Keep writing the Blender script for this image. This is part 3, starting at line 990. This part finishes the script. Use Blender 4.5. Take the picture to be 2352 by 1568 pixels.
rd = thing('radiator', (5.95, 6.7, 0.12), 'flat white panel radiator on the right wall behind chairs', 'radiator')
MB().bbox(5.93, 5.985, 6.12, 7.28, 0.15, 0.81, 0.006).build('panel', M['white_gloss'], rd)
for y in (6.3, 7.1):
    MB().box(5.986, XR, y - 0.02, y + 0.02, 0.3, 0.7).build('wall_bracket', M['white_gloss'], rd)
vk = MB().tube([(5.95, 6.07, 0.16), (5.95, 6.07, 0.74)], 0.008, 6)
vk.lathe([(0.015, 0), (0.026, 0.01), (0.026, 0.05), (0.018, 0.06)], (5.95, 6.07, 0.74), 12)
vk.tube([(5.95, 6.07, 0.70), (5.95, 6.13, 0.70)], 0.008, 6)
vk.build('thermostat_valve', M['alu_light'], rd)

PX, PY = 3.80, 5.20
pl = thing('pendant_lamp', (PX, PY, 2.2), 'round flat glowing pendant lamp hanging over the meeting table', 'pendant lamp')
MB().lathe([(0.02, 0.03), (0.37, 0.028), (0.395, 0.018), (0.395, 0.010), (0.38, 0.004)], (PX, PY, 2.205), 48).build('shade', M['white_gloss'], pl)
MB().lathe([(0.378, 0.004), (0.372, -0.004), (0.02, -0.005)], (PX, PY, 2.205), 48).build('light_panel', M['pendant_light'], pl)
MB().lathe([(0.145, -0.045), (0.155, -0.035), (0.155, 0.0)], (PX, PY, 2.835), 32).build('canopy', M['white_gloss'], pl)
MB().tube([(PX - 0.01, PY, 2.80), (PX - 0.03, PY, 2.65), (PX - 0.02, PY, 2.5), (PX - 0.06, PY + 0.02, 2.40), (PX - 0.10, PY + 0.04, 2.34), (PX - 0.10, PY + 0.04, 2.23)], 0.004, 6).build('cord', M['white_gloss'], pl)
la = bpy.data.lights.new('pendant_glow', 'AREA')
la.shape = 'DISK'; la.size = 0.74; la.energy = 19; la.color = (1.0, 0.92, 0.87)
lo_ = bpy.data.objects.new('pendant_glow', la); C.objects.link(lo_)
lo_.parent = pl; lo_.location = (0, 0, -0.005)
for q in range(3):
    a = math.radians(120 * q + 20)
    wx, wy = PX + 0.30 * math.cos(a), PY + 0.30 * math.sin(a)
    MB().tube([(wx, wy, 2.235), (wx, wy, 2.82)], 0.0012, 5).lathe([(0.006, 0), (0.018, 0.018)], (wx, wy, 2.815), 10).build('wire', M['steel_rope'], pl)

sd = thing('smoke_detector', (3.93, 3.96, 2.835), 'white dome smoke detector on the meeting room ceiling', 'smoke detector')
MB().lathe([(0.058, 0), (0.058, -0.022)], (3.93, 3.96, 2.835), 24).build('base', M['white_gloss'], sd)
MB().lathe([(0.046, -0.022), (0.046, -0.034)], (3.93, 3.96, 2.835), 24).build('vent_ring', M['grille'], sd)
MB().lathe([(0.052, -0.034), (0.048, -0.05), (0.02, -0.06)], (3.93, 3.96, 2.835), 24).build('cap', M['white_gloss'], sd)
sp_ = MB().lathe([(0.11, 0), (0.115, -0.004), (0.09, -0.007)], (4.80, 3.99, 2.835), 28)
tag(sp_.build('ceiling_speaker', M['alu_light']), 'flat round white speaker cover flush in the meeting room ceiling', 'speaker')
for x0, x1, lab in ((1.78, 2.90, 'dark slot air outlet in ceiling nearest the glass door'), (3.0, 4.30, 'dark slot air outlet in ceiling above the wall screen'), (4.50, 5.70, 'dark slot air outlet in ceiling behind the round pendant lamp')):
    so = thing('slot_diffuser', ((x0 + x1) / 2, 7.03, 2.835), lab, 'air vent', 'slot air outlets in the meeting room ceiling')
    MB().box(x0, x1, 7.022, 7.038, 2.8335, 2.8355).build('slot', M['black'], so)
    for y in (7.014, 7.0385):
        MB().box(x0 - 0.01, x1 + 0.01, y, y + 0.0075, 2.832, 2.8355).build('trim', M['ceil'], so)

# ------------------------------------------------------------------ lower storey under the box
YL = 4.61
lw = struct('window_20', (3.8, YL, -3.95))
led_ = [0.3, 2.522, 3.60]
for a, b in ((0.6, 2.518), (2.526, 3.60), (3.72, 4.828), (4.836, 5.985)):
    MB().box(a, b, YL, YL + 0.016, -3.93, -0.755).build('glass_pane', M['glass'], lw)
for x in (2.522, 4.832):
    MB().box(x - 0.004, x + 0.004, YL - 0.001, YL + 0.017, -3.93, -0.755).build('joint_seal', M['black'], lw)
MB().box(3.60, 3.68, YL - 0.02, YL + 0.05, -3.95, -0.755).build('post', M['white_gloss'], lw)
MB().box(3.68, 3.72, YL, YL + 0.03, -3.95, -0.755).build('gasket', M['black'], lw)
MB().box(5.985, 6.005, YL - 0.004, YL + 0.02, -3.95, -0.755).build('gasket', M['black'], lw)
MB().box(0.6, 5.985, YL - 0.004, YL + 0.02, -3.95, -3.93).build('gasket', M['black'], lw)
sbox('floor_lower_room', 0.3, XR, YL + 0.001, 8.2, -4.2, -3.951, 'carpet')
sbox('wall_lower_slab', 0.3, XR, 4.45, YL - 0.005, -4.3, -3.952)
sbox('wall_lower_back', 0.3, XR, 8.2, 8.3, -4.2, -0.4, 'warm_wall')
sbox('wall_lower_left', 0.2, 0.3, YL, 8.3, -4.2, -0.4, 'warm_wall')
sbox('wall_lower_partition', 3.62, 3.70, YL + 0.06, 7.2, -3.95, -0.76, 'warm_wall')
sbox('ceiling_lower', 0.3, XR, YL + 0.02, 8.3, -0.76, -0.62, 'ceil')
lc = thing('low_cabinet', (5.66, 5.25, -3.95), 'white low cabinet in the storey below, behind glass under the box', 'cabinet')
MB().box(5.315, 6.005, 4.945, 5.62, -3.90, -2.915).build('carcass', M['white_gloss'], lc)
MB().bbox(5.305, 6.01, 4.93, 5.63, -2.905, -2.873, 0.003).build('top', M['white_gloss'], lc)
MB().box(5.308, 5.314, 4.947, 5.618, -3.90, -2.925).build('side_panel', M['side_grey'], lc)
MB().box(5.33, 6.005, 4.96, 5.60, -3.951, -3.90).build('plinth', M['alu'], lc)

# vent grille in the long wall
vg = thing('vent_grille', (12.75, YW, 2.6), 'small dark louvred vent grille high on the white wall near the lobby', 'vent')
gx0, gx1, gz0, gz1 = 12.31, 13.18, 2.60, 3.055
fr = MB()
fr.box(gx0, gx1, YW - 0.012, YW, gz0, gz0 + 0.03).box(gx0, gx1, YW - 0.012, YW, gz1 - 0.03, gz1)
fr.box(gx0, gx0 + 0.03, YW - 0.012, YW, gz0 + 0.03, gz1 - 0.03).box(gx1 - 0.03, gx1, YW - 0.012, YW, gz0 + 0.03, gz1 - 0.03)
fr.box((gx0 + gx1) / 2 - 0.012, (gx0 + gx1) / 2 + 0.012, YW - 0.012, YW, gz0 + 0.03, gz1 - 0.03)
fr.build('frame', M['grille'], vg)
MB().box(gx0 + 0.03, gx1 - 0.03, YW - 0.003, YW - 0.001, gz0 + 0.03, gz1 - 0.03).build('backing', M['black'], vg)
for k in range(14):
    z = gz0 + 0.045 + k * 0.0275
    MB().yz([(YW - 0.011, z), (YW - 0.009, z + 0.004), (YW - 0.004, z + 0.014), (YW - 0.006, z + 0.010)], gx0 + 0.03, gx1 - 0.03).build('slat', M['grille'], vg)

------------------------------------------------

# [TASK DIRECTIONS]
Give the data again, exactly as it stands.

# [ANSWER TO THE EXERCISE]
Keep writing the Blender script for this image. This is part 3, starting at line 990. This part finishes the script. Use Blender 4.5. Take the picture to be 2352 by 1568 pixels.
rd = thing('radiator', (5.95, 6.7, 0.12), 'flat white panel radiator on the right wall behind chairs', 'radiator')
MB().bbox(5.93, 5.985, 6.12, 7.28, 0.15, 0.81, 0.006).build('panel', M['white_gloss'], rd)
for y in (6.3, 7.1):
    MB().box(5.986, XR, y - 0.02, y + 0.02, 0.3, 0.7).build('wall_bracket', M['white_gloss'], rd)
vk = MB().tube([(5.95, 6.07, 0.16), (5.95, 6.07, 0.74)], 0.008, 6)
vk.lathe([(0.015, 0), (0.026, 0.01), (0.026, 0.05), (0.018, 0.06)], (5.95, 6.07, 0.74), 12)
vk.tube([(5.95, 6.07, 0.70), (5.95, 6.13, 0.70)], 0.008, 6)
vk.build('thermostat_valve', M['alu_light'], rd)

PX, PY = 3.80, 5.20
pl = thing('pendant_lamp', (PX, PY, 2.2), 'round flat glowing pendant lamp hanging over the meeting table', 'pendant lamp')
MB().lathe([(0.02, 0.03), (0.37, 0.028), (0.395, 0.018), (0.395, 0.010), (0.38, 0.004)], (PX, PY, 2.205), 48).build('shade', M['white_gloss'], pl)
MB().lathe([(0.378, 0.004), (0.372, -0.004), (0.02, -0.005)], (PX, PY, 2.205), 48).build('light_panel', M['pendant_light'], pl)
MB().lathe([(0.145, -0.045), (0.155, -0.035), (0.155, 0.0)], (PX, PY, 2.835), 32).build('canopy', M['white_gloss'], pl)
MB().tube([(PX - 0.01, PY, 2.80), (PX - 0.03, PY, 2.65), (PX - 0.02, PY, 2.5), (PX - 0.06, PY + 0.02, 2.40), (PX - 0.10, PY + 0.04, 2.34), (PX - 0.10, PY + 0.04, 2.23)], 0.004, 6).build('cord', M['white_gloss'], pl)
la = bpy.data.lights.new('pendant_glow', 'AREA')
la.shape = 'DISK'; la.size = 0.74; la.energy = 19; la.color = (1.0, 0.92, 0.87)
lo_ = bpy.data.objects.new('pendant_glow', la); C.objects.link(lo_)
lo_.parent = pl; lo_.location = (0, 0, -0.005)
for q in range(3):
    a = math.radians(120 * q + 20)
    wx, wy = PX + 0.30 * math.cos(a), PY + 0.30 * math.sin(a)
    MB().tube([(wx, wy, 2.235), (wx, wy, 2.82)], 0.0012, 5).lathe([(0.006, 0), (0.018, 0.018)], (wx, wy, 2.815), 10).build('wire', M['steel_rope'], pl)

sd = thing('smoke_detector', (3.93, 3.96, 2.835), 'white dome smoke detector on the meeting room ceiling', 'smoke detector')
MB().lathe([(0.058, 0), (0.058, -0.022)], (3.93, 3.96, 2.835), 24).build('base', M['white_gloss'], sd)
MB().lathe([(0.046, -0.022), (0.046, -0.034)], (3.93, 3.96, 2.835), 24).build('vent_ring', M['grille'], sd)
MB().lathe([(0.052, -0.034), (0.048, -0.05), (0.02, -0.06)], (3.93, 3.96, 2.835), 24).build('cap', M['white_gloss'], sd)
sp_ = MB().lathe([(0.11, 0), (0.115, -0.004), (0.09, -0.007)], (4.80, 3.99, 2.835), 28)
tag(sp_.build('ceiling_speaker', M['alu_light']), 'flat round white speaker cover flush in the meeting room ceiling', 'speaker')
for x0, x1, lab in ((1.78, 2.90, 'dark slot air outlet in ceiling nearest the glass door'), (3.0, 4.30, 'dark slot air outlet in ceiling above the wall screen'), (4.50, 5.70, 'dark slot air outlet in ceiling behind the round pendant lamp')):
    so = thing('slot_diffuser', ((x0 + x1) / 2, 7.03, 2.835), lab, 'air vent', 'slot air outlets in the meeting room ceiling')
    MB().box(x0, x1, 7.022, 7.038, 2.8335, 2.8355).build('slot', M['black'], so)
    for y in (7.014, 7.0385):
        MB().box(x0 - 0.01, x1 + 0.01, y, y + 0.0075, 2.832, 2.8355).build('trim', M['ceil'], so)

# ------------------------------------------------------------------ lower storey under the box
YL = 4.61
lw = struct('window_20', (3.8, YL, -3.95))
led_ = [0.3, 2.522, 3.60]
for a, b in ((0.6, 2.518), (2.526, 3.60), (3.72, 4.828), (4.836, 5.985)):
    MB().box(a, b, YL, YL + 0.016, -3.93, -0.755).build('glass_pane', M['glass'], lw)
for x in (2.522, 4.832):
    MB().box(x - 0.004, x + 0.004, YL - 0.001, YL + 0.017, -3.93, -0.755).build('joint_seal', M['black'], lw)
MB().box(3.60, 3.68, YL - 0.02, YL + 0.05, -3.95, -0.755).build('post', M['white_gloss'], lw)
MB().box(3.68, 3.72, YL, YL + 0.03, -3.95, -0.755).build('gasket', M['black'], lw)
MB().box(5.985, 6.005, YL - 0.004, YL + 0.02, -3.95, -0.755).build('gasket', M['black'], lw)
MB().box(0.6, 5.985, YL - 0.004, YL + 0.02, -3.95, -3.93).build('gasket', M['black'], lw)
sbox('floor_lower_room', 0.3, XR, YL + 0.001, 8.2, -4.2, -3.951, 'carpet')
sbox('wall_lower_slab', 0.3, XR, 4.45, YL - 0.005, -4.3, -3.952)
sbox('wall_lower_back', 0.3, XR, 8.2, 8.3, -4.2, -0.4, 'warm_wall')
sbox('wall_lower_left', 0.2, 0.3, YL, 8.3, -4.2, -0.4, 'warm_wall')
sbox('wall_lower_partition', 3.62, 3.70, YL + 0.06, 7.2, -3.95, -0.76, 'warm_wall')
sbox('ceiling_lower', 0.3, XR, YL + 0.02, 8.3, -0.76, -0.62, 'ceil')
lc = thing('low_cabinet', (5.66, 5.25, -3.95), 'white low cabinet in the storey below, behind glass under the box', 'cabinet')
MB().box(5.315, 6.005, 4.945, 5.62, -3.90, -2.915).build('carcass', M['white_gloss'], lc)
MB().bbox(5.305, 6.01, 4.93, 5.63, -2.905, -2.873, 0.003).build('top', M['white_gloss'], lc)
MB().box(5.308, 5.314, 4.947, 5.618, -3.90, -2.925).build('side_panel', M['side_grey'], lc)
MB().box(5.33, 6.005, 4.96, 5.60, -3.951, -3.90).build('plinth', M['alu'], lc)

# vent grille in the long wall
vg = thing('vent_grille', (12.75, YW, 2.6), 'small dark louvred vent grille high on the white wall near the lobby', 'vent')
gx0, gx1, gz0, gz1 = 12.31, 13.18, 2.60, 3.055
fr = MB()
fr.box(gx0, gx1, YW - 0.012, YW, gz0, gz0 + 0.03).box(gx0, gx1, YW - 0.012, YW, gz1 - 0.03, gz1)
fr.box(gx0, gx0 + 0.03, YW - 0.012, YW, gz0 + 0.03, gz1 - 0.03).box(gx1 - 0.03, gx1, YW - 0.012, YW, gz0 + 0.03, gz1 - 0.03)
fr.box((gx0 + gx1) / 2 - 0.012, (gx0 + gx1) / 2 + 0.012, YW - 0.012, YW, gz0 + 0.03, gz1 - 0.03)
fr.build('frame', M['grille'], vg)
MB().box(gx0 + 0.03, gx1 - 0.03, YW - 0.003, YW - 0.001, gz0 + 0.03, gz1 - 0.03).build('backing', M['black'], vg)
for k in range(14):
    z = gz0 + 0.045 + k * 0.0275
    MB().yz([(YW - 0.011, z), (YW - 0.009, z + 0.004), (YW - 0.004, z + 0.014), (YW - 0.006, z + 0.010)], gx0 + 0.03, gx1 - 0.03).build('slat', M['grille'], vg)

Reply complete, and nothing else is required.